Nationalism in South Asia and the Middle East

How did religion and the legacies of colonialism affect the formation of new nations in South Asia and the Middle East after World War II?

As Europe moved toward greater economic unity in the post war era, nationalist independence movements in former colonies dramatically reversed centuries of overseas imperial expansion. The three South Asian countries created through independence from Britain and subsequent partition, India, Pakistan, and Bangladesh, reflected the dominant themes of national renaissance and modernization that characterized the end of colonialism, but ethnic and religious rivalries greatly complicated their renewal and development.

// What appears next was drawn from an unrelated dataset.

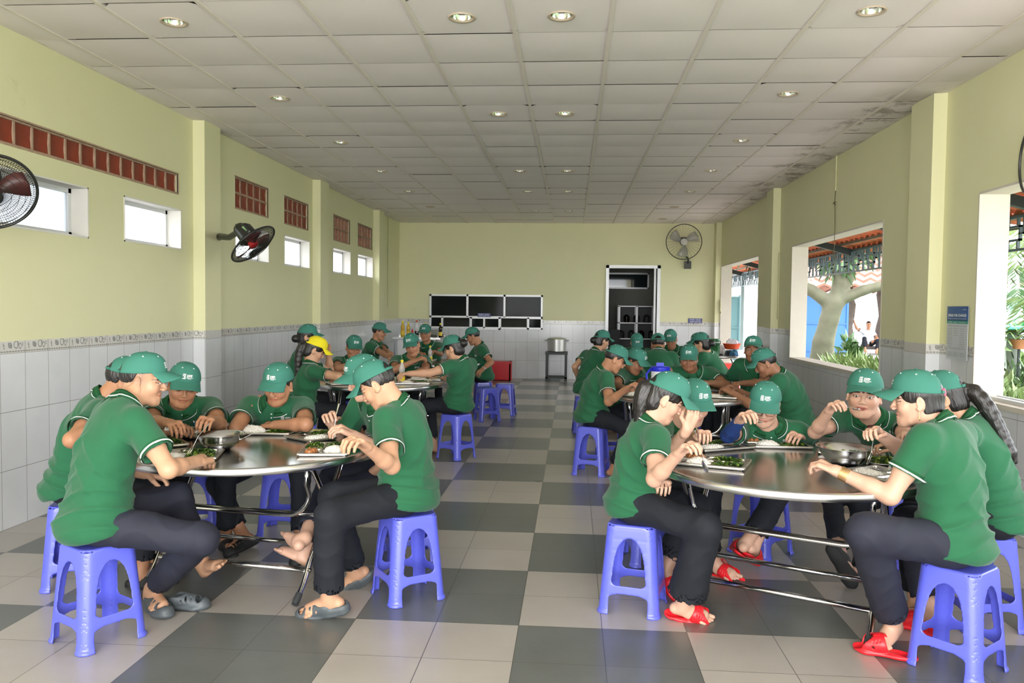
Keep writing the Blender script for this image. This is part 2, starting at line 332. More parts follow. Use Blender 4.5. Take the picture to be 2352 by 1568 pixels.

Throughout the vast umma (world of Islam), nationalism became a powerful force after 1945, stressing modernization and the end of subordination to Western nations. The nationalists who guided the formation of modern states in the Arab world struggled to balance Cold War pressures from the United States and the Soviet Union, as well as the tension between secular modernization and Islam. In many cases, these pressures resulted in the formation of one-party dictatorships that became corrupt and failed to alleviate poverty. The longer experience with secular modernization in Turkey, which dated to the aftermath of the First World War, shielded it from many of the difficulties faced by other Muslim nations. At the heart of this world, Jewish nationalists founded the state of Israel following the Second World War. The Zionist claim to a homeland came into sharp, and often violent, conflict with the rights and claims of the Palestinian people displaced by the creation of Israel.